If we took co-creativity seriously...

We would realize that we all have roles in whatever happens. We would try to make our roles more conscious and positive by working together to understand and shape our individual and collective lives. This factor showed up in an experiment demonstrating that groups of female executives were better at solving hypothetical wilderness survival problems than groups of male executives.

We would support participatory decision-making, collaborative problem-solving and co-operative activities of all sorts. We would support social equity, opportunity and access so that all voices could be heard and all contributions brought to the table. We would advocate the sharing of co-created benefits -- and of co-created consequences. Instead of focusing on opponents, we would seek out all actual and potential allies. The wiser we were the more successful we'd be at finding and engaging allies. William Ury's and Roger Fisher's Getting to Yes is a classic how-to manual to help those of us in adversarial relationships see each other as allies in meeting our separate and mutual needs.

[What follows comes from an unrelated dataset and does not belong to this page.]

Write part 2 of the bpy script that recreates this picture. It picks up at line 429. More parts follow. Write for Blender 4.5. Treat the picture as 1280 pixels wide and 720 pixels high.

We would avoid nailing down blame or isolating single linear causes for any condition or event. We would try to understand and address as much as we could of the many causes and fields of influence at work in any situation -- and to get clear on our role in all that, so we could improve it. This is very similar to items described under "wholeness" and "interconnectedness," above, which serves to demonstrate how all three of these are facets of one reality.

We would acknowledge the dance of order and chaos which is inherent in a co-created reality (since no one's actually in charge) and learn to let go of attachment, certainty and our need for control. In fact, if we were really good, we'd use letting go of control to enhance productive self-organizing systems; we'd use lack of attachment to enhance serenity and responsiveness; we'd use lack of certainty to enhance openness and ability to learn. All of this would enhance our ability to co-create as partners with the life around us.


Co-intelligence involves stretching our sense of what's needed, of what's relevant, and of who's involved in any given situation. It involves stretching in the direction of wholeness, interconnectedness and co-creativity.